Abstract

We report on hard X-ray spectroscopy of solar microflares observed by the Wide-band All-sky Monitor (WAM), on board the Suzaku satellite, and by RHESSI. WAM transient data provide wide energy band (50 keV-5 MeV) spectra over a large field of view (~2π sr) with a time resolution of 1 s. WAM is attractive as a hard X-ray solar flare monitor due to its large effective area (~800 cm2 at 100 keV, ~13 times larger than that of RHESSI). In particular, this makes it possible to search for high energy emission in microflares that is well below the RHESSI background. The WAM solar flare list contains six GOES B-class microflares that were simultaneously observed by RHESSI between the launch of Suzaku in 2005 July and 2010 March. At 100 keV, the detected WAM fluxes are more than ~20 times below the typical RHESSI instrumental background count rates.

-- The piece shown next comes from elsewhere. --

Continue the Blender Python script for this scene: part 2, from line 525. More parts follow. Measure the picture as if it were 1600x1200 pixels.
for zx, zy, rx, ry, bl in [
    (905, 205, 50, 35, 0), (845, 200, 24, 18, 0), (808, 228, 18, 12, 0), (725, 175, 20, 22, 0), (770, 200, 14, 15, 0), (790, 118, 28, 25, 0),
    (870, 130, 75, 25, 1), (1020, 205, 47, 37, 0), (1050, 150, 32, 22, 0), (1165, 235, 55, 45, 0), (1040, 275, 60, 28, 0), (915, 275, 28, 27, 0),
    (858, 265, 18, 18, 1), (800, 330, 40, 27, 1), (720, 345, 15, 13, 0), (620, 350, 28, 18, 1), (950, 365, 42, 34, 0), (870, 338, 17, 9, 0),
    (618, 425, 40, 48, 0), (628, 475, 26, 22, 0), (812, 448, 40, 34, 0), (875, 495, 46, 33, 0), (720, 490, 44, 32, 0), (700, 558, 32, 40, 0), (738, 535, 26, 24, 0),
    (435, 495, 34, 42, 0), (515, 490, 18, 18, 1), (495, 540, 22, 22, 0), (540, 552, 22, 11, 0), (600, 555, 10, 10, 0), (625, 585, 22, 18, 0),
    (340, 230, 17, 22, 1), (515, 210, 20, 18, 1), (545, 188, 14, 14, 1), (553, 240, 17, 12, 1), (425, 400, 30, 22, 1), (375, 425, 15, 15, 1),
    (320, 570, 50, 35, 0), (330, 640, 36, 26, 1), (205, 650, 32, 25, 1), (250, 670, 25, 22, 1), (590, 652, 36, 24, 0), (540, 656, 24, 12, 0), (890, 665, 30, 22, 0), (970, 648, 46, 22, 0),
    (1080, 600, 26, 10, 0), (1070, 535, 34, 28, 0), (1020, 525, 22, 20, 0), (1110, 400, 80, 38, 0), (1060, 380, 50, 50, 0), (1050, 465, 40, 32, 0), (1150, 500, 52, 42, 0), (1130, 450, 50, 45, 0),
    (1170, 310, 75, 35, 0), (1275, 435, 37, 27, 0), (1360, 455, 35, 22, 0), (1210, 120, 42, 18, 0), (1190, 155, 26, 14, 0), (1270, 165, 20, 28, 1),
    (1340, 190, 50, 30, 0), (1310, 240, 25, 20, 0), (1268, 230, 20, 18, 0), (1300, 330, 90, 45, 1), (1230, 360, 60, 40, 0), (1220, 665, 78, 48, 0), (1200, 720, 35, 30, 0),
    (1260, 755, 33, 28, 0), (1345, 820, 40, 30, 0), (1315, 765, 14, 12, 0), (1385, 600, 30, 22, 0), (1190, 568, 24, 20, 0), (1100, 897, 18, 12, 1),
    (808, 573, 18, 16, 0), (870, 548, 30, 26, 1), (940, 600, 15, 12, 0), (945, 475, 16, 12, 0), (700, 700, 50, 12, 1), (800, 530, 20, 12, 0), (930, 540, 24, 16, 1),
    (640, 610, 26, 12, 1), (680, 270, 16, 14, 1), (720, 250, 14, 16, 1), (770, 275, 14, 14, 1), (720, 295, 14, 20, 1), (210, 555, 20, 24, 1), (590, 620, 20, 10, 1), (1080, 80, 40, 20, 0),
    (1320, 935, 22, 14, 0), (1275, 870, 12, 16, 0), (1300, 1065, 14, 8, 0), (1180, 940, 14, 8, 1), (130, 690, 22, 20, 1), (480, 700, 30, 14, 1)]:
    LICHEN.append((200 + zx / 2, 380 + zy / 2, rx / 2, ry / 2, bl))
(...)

The RHESSI and WAM non-thermal spectra are in good agreement with a single power law with photon spectral indices between 3.3 and 4.5. In a second step, we also searched the RHESSI microflare list for events that should be detectable by WAM, assuming that the non-thermal power-law emission seen by RHESSI extends to >50 keV. From the 12 detectable events between 2005 July and 2007 February, 11 were indeed seen by WAM. This shows that microflares, similar to regular flares, can accelerate electrons to energies up to at least 100 keV.